── Data ──

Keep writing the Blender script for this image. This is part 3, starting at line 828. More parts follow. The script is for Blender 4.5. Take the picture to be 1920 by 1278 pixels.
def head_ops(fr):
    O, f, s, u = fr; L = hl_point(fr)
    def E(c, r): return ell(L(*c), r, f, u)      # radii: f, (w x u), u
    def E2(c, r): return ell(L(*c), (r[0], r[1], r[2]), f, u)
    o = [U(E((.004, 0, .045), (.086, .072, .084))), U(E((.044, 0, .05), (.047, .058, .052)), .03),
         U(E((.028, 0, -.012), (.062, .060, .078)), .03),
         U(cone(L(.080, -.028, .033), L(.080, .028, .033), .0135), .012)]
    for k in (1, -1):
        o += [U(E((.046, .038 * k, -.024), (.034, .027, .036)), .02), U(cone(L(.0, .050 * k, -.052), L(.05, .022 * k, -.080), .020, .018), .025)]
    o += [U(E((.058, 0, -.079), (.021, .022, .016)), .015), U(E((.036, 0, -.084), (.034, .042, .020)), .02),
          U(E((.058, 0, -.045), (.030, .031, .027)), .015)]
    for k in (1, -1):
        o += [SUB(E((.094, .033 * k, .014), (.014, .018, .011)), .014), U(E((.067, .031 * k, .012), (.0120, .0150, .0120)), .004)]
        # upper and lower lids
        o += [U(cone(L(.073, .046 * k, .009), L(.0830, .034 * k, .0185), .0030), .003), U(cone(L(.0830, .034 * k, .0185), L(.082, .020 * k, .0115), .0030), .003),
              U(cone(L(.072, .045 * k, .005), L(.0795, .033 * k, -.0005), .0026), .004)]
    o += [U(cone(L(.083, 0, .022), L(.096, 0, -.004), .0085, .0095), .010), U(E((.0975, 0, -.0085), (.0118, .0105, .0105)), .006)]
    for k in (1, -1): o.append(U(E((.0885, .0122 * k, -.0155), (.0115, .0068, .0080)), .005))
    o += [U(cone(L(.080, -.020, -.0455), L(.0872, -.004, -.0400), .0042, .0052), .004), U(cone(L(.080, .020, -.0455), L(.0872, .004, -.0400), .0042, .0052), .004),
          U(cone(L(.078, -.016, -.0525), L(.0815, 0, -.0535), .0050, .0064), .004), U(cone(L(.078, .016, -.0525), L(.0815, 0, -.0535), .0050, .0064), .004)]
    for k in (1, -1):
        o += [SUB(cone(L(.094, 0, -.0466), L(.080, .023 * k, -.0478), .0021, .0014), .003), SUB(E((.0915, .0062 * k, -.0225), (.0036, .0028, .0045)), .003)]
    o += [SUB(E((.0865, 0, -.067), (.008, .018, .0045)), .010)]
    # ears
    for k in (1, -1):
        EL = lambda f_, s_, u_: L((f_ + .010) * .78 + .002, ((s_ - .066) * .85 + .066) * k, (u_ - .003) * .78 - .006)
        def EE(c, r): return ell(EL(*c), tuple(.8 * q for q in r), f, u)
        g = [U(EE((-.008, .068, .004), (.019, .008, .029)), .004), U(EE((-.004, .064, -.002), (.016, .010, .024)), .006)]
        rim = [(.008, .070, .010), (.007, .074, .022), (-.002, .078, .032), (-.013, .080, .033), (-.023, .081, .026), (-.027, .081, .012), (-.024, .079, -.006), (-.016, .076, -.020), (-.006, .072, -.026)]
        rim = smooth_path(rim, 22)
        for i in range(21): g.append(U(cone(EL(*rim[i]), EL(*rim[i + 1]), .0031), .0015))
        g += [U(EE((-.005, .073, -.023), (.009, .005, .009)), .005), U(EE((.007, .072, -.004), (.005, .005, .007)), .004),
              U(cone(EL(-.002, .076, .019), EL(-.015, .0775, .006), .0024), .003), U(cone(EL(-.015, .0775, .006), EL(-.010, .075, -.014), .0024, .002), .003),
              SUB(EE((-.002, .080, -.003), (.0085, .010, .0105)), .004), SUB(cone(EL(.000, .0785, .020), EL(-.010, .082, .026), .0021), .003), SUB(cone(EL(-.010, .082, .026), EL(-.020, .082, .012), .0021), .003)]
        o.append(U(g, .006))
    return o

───

Stated task:
Give back all the data exactly as written.

Exercise solution:
Keep writing the Blender script for this image. This is part 3, starting at line 828. More parts follow. The script is for Blender 4.5. Take the picture to be 1920 by 1278 pixels.
def head_ops(fr):
    O, f, s, u = fr; L = hl_point(fr)
    def E(c, r): return ell(L(*c), r, f, u)      # radii: f, (w x u), u
    def E2(c, r): return ell(L(*c), (r[0], r[1], r[2]), f, u)
    o = [U(E((.004, 0, .045), (.086, .072, .084))), U(E((.044, 0, .05), (.047, .058, .052)), .03),
         U(E((.028, 0, -.012), (.062, .060, .078)), .03),
         U(cone(L(.080, -.028, .033), L(.080, .028, .033), .0135), .012)]
    for k in (1, -1):
        o += [U(E((.046, .038 * k, -.024), (.034, .027, .036)), .02), U(cone(L(.0, .050 * k, -.052), L(.05, .022 * k, -.080), .020, .018), .025)]
    o += [U(E((.058, 0, -.079), (.021, .022, .016)), .015), U(E((.036, 0, -.084), (.034, .042, .020)), .02),
          U(E((.058, 0, -.045), (.030, .031, .027)), .015)]
    for k in (1, -1):
        o += [SUB(E((.094, .033 * k, .014), (.014, .018, .011)), .014), U(E((.067, .031 * k, .012), (.0120, .0150, .0120)), .004)]
        # upper and lower lids
        o += [U(cone(L(.073, .046 * k, .009), L(.0830, .034 * k, .0185), .0030), .003), U(cone(L(.0830, .034 * k, .0185), L(.082, .020 * k, .0115), .0030), .003),
              U(cone(L(.072, .045 * k, .005), L(.0795, .033 * k, -.0005), .0026), .004)]
    o += [U(cone(L(.083, 0, .022), L(.096, 0, -.004), .0085, .0095), .010), U(E((.0975, 0, -.0085), (.0118, .0105, .0105)), .006)]
    for k in (1, -1): o.append(U(E((.0885, .0122 * k, -.0155), (.0115, .0068, .0080)), .005))
    o += [U(cone(L(.080, -.020, -.0455), L(.0872, -.004, -.0400), .0042, .0052), .004), U(cone(L(.080, .020, -.0455), L(.0872, .004, -.0400), .0042, .0052), .004),
          U(cone(L(.078, -.016, -.0525), L(.0815, 0, -.0535), .0050, .0064), .004), U(cone(L(.078, .016, -.0525), L(.0815, 0, -.0535), .0050, .0064), .004)]
    for k in (1, -1):
        o += [SUB(cone(L(.094, 0, -.0466), L(.080, .023 * k, -.0478), .0021, .0014), .003), SUB(E((.0915, .0062 * k, -.0225), (.0036, .0028, .0045)), .003)]
    o += [SUB(E((.0865, 0, -.067), (.008, .018, .0045)), .010)]
    # ears
    for k in (1, -1):
        EL = lambda f_, s_, u_: L((f_ + .010) * .78 + .002, ((s_ - .066) * .85 + .066) * k, (u_ - .003) * .78 - .006)
        def EE(c, r): return ell(EL(*c), tuple(.8 * q for q in r), f, u)
        g = [U(EE((-.008, .068, .004), (.019, .008, .029)), .004), U(EE((-.004, .064, -.002), (.016, .010, .024)), .006)]
        rim = [(.008, .070, .010), (.007, .074, .022), (-.002, .078, .032), (-.013, .080, .033), (-.023, .081, .026), (-.027, .081, .012), (-.024, .079, -.006), (-.016, .076, -.020), (-.006, .072, -.026)]
        rim = smooth_path(rim, 22)
        for i in range(21): g.append(U(cone(EL(*rim[i]), EL(*rim[i + 1]), .0031), .0015))
        g += [U(EE((-.005, .073, -.023), (.009, .005, .009)), .005), U(EE((.007, .072, -.004), (.005, .005, .007)), .004),
              U(cone(EL(-.002, .076, .019), EL(-.015, .0775, .006), .0024), .003), U(cone(EL(-.015, .0775, .006), EL(-.010, .075, -.014), .0024, .002), .003),
              SUB(EE((-.002, .080, -.003), (.0085, .010, .0105)), .004), SUB(cone(EL(.000, .0785, .020), EL(-.010, .082, .026), .0021), .003), SUB(cone(EL(-.010, .082, .026), EL(-.020, .082, .012), .0021), .003)]
        o.append(U(g, .006))
    return o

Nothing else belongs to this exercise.